Ignoring Old Testament Violence

I am by no means a biblical scholar and I am not a religious person in general, but my understanding is that the Christian god in the Old Testament is a wrathful and vengeful god. I understand that there are examples of genocide perpetuated by said deity, that there are murders ordered and condoned by the god, and that the text is quite violent in general. But much of that violence seems to be ignored, referenced as not being literal but symbolic and metaphoric, and generally less of a focus among religions that view the Bible as a sacred text.
 
 
Steven Pinker writes about this phenomenon in his book The Better Angels of Our Nature to demonstrate how people and societies have become less violent over time. “In recent millennia and centuries,” he writes, “the Bible has been spin-doctored, allegorized, superseded by less violent texts …, or discreetly ignored. And that is the point. Sensibilities toward violence have changed so much that religious people today compartmentalize their attitude to the bible. They pay it lip service as a symbol of morality, while getting their actual morality from more modern principles.”
 
 
Pinker references the violence of the Old Testament and the lack of violence in subsequent religious texts while demonstrating that the world has become a less violent place.

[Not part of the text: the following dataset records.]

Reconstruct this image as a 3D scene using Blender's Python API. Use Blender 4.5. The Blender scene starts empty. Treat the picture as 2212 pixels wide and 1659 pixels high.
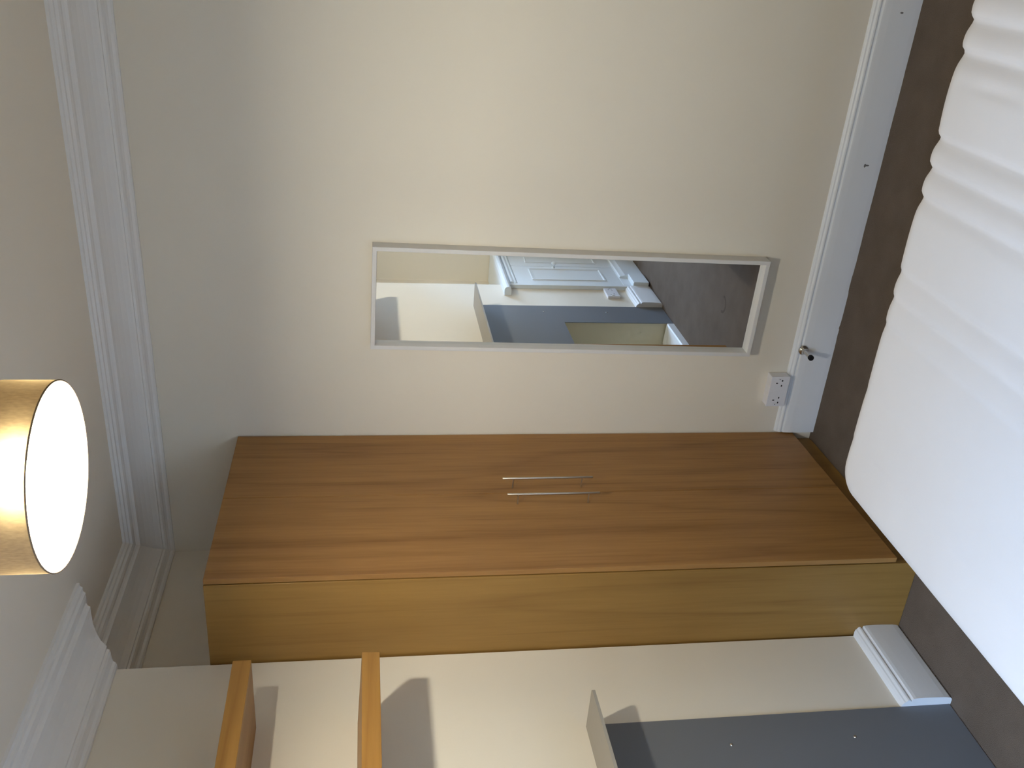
import bpy, bmesh, math, random
from mathutils import Vector, Matrix, noise

sc = bpy.context.scene
C = sc.collection
random.seed(4)

# ------------------------------------------------------------------ camera
F_PX = 2001.4
YAW, PITCH, ROLL = math.radians(-27.4028), math.radians(-9.0874), math.radians(0.0395)
CAM = Vector((0.0, 0.0, 1.88))
fw = Vector((math.sin(YAW)*math.cos(PITCH), math.cos(YAW)*math.cos(PITCH), math.sin(PITCH)))
rt0 = Vector((math.cos(YAW), -math.sin(YAW), 0.0))
up0 = rt0.cross(fw)
rt = rt0*math.cos(ROLL) + up0*math.sin(ROLL)
up = -rt0*math.sin(ROLL) + up0*math.cos(ROLL)
cam_d = bpy.data.cameras.new('camera')
cam_d.sensor_fit = 'HORIZONTAL'
cam_d.sensor_width = 36.0
cam_d.lens = F_PX/2212*36.0
cam_d.clip_start = 0.02
cam = bpy.data.objects.new('camera', cam_d)
C.objects.link(cam)
cx, cy, cz = -up, rt, -fw            # the phone was held on its side
cam.matrix_world = Matrix(((cx.x, cy.x, cz.x, CAM.x), (cx.y, cy.y, cz.y, CAM.y),
                           (cx.z, cy.z, cz.z, CAM.z), (0, 0, 0, 1)))
sc.camera = cam

# ------------------------------------------------------------------ light levels
SKY_COL, SKY_STRENGTH = (0.47, 0.66, 1.0), 46.0
BULB_COL, BULB_STRENGTH = (1.0, 0.94, 0.78), 1480.0
sc.view_settings.view_transform = 'Standard'
sc.view_settings.look = 'None'
sc.view_settings.gamma = 1.0
sc.view_settings.use_curve_mapping = False
sc.view_settings.exposure = 0.33
world = bpy.data.worlds.new('sky')
sc.world = world
world.use_nodes = True
wn, wl_ = world.node_tree.nodes, world.node_tree.links
bg = wn['Background']
bg.inputs[1].default_value = SKY_STRENGTH
wtc = wn.new('ShaderNodeTexCoord'); wsx = wn.new('ShaderNodeSeparateXYZ')
wl_.new(wtc.outputs['Generated'], wsx.inputs[0])
wramp = wn.new('ShaderNodeMapRange'); wramp.interpolation_type = 'SMOOTHSTEP'     # overcast sky over dim ground
wramp.inputs[1].default_value = -0.02; wramp.inputs[2].default_value = 0.06
wl_.new(wsx.outputs['Z'], wramp.inputs[0])
wmx = wn.new('ShaderNodeMixRGB')
wmx.inputs[1].default_value = (*[c*0.12 for c in SKY_COL], 1); wmx.inputs[2].default_value = (*SKY_COL, 1)
wl_.new(wramp.outputs[0], wmx.inputs[0]); wl_.new(wmx.outputs[0], bg.inputs[0])
sc.cycles.max_bounces = 10
sc.cycles.diffuse_bounces = 6
sc.cycles.transparent_max_bounces = 12
sc.cycles.sample_clamp_indirect = 4.0

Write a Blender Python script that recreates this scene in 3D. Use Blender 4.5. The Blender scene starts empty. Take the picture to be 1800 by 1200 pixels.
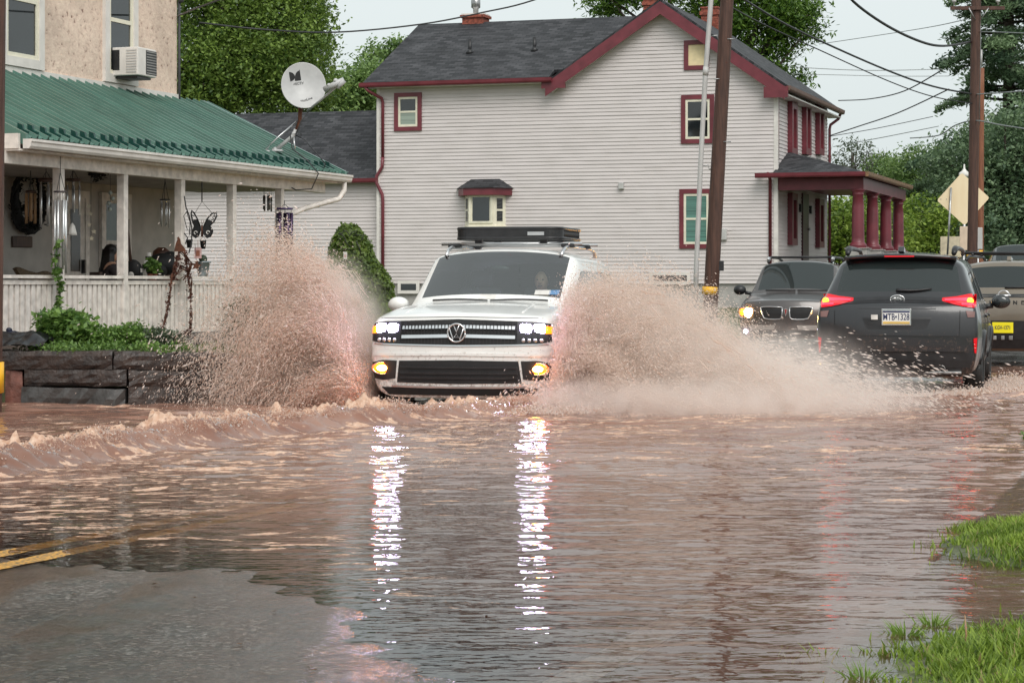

Religious violence and violence condoned by a deity is simply less common. Texts which followed the Old Testament became less violent as the people writing those texts also became less violent. Today, violent sections of religious texts are almost entirely ignored or explained in a way that deemphasizes their violence. The modern world is less violence and accepts less violence in policing, maintaining authority, and organizing society. This is a huge change for humanity, and can be observed in our cultural products such as our religious documents and attitudes.